- [What is being asked]: Skip every image and restate the data word for word.

-- Start of Information provided --

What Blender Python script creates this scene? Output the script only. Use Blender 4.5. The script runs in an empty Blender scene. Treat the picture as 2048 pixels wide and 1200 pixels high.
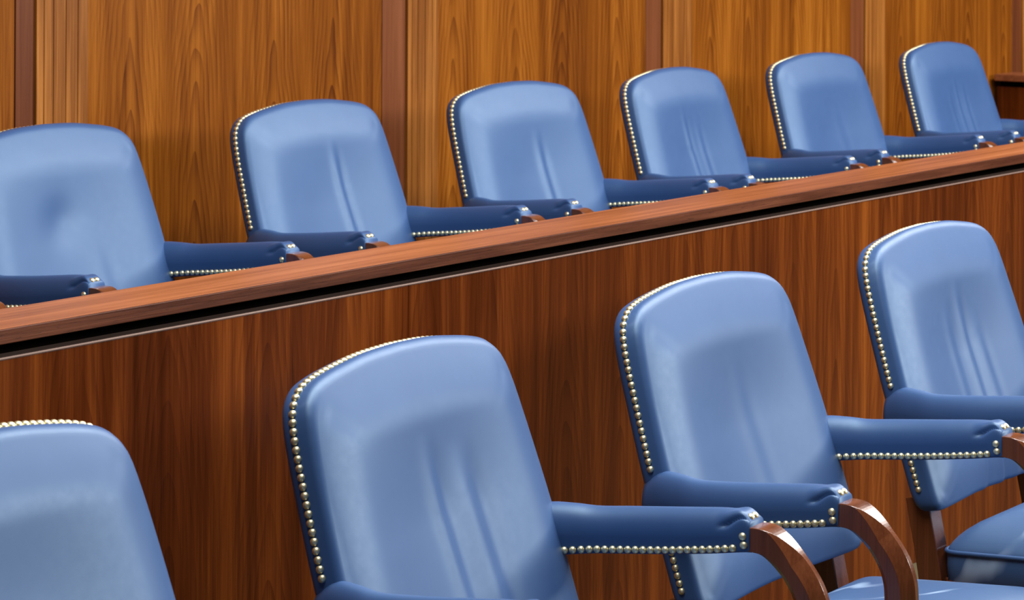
import bpy, bmesh, math, random
from mathutils import Vector, Matrix

C = bpy.context.scene.collection
R = math.radians
W, H_PX = 2048, 1200

# ------------------------------------------------------------------ measured set-up
F_PX = 5762.7
PSI = 0.60538           # angle between the view and the rows of chairs
CY = -234.19            # height of the level line in the frame
PITCH, ROLL = -0.00248, 0.00431
EYE = 1.55              # camera height above the front floor
HP = 0.657              # height of the arm / back joint above the chair's floor
VC = 0.2873             # half the chair's width at that joint
ZR = EYE - 0.7483 - HP  # platform of the rear row
D = 0.82359
OM = 0.03393
FRONT = [(2.13026 - .034, 2.35042 - .01, 0.0), (2.95384 - .0363, 2.35042 - .0345, .0551),
         (3.77743 - .0141, 2.35042 - .0054, .0130), (4.60101 + .0504, 2.35042 + .04, -.0104)]
REAR = [(4.02554 - D - .060, 4.07939, 0.0), (4.02554 - .0048, 4.07939 - .01, .01), (4.84913 + .0295, 4.07939 - .0037, .0049),
        (5.67271 + .0275, 4.07939 + .0038, -.0463), (6.4963 - .0462, 4.07939 - .0268, .0232),
        (7.31988 + .0024, 4.07939 + .0297, -.0405), (8.14347 - .0085, 4.07939 + .0069, -.0067)]
WALL_Y = 4.5
RAIL_Y, RAIL_Z, RAIL_W, RAIL_T = 3.0134, EYE - .6465, .15, .0222
PANEL_TOP = EYE - .6897
END_X = 9.52

# ------------------------------------------------------------------ materials
def new_mat(name):
    m = bpy.data.materials.new(name); m.use_nodes = True
    nt = m.node_tree
    for n in list(nt.nodes): nt.nodes.remove(n)
    out = nt.nodes.new('ShaderNodeOutputMaterial'); b = nt.nodes.new('ShaderNodeBsdfPrincipled')
    nt.links.new(b.outputs[0], out.inputs[0])
    return m, nt, b

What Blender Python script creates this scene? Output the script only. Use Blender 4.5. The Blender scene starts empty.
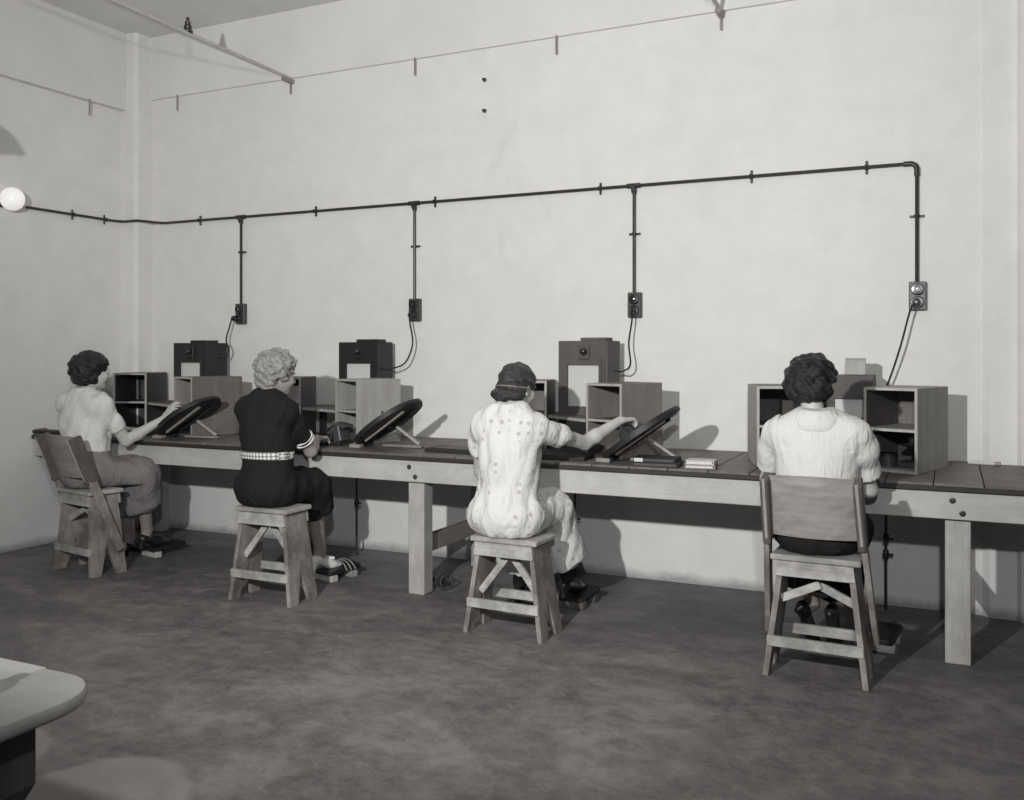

-- End of Information provided --

- [Solution for this exercise]:
What Blender Python script creates this scene? Output the script only. Use Blender 4.5. The script runs in an empty Blender scene. Treat the picture as 2048 pixels wide and 1200 pixels high.
import bpy, bmesh, math, random
from mathutils import Vector, Matrix

C = bpy.context.scene.collection
R = math.radians
W, H_PX = 2048, 1200

# ------------------------------------------------------------------ measured set-up
F_PX = 5762.7
PSI = 0.60538           # angle between the view and the rows of chairs
CY = -234.19            # height of the level line in the frame
PITCH, ROLL = -0.00248, 0.00431
EYE = 1.55              # camera height above the front floor
HP = 0.657              # height of the arm / back joint above the chair's floor
VC = 0.2873             # half the chair's width at that joint
ZR = EYE - 0.7483 - HP  # platform of the rear row
D = 0.82359
OM = 0.03393
FRONT = [(2.13026 - .034, 2.35042 - .01, 0.0), (2.95384 - .0363, 2.35042 - .0345, .0551),
         (3.77743 - .0141, 2.35042 - .0054, .0130), (4.60101 + .0504, 2.35042 + .04, -.0104)]
REAR = [(4.02554 - D - .060, 4.07939, 0.0), (4.02554 - .0048, 4.07939 - .01, .01), (4.84913 + .0295, 4.07939 - .0037, .0049),
        (5.67271 + .0275, 4.07939 + .0038, -.0463), (6.4963 - .0462, 4.07939 - .0268, .0232),
        (7.31988 + .0024, 4.07939 + .0297, -.0405), (8.14347 - .0085, 4.07939 + .0069, -.0067)]
WALL_Y = 4.5
RAIL_Y, RAIL_Z, RAIL_W, RAIL_T = 3.0134, EYE - .6465, .15, .0222
PANEL_TOP = EYE - .6897
END_X = 9.52

# ------------------------------------------------------------------ materials
def new_mat(name):
    m = bpy.data.materials.new(name); m.use_nodes = True
    nt = m.node_tree
    for n in list(nt.nodes): nt.nodes.remove(n)
    out = nt.nodes.new('ShaderNodeOutputMaterial'); b = nt.nodes.new('ShaderNodeBsdfPrincipled')
    nt.links.new(b.outputs[0], out.inputs[0])
    return m, nt, b

What Blender Python script creates this scene? Output the script only. Use Blender 4.5. The Blender scene starts empty.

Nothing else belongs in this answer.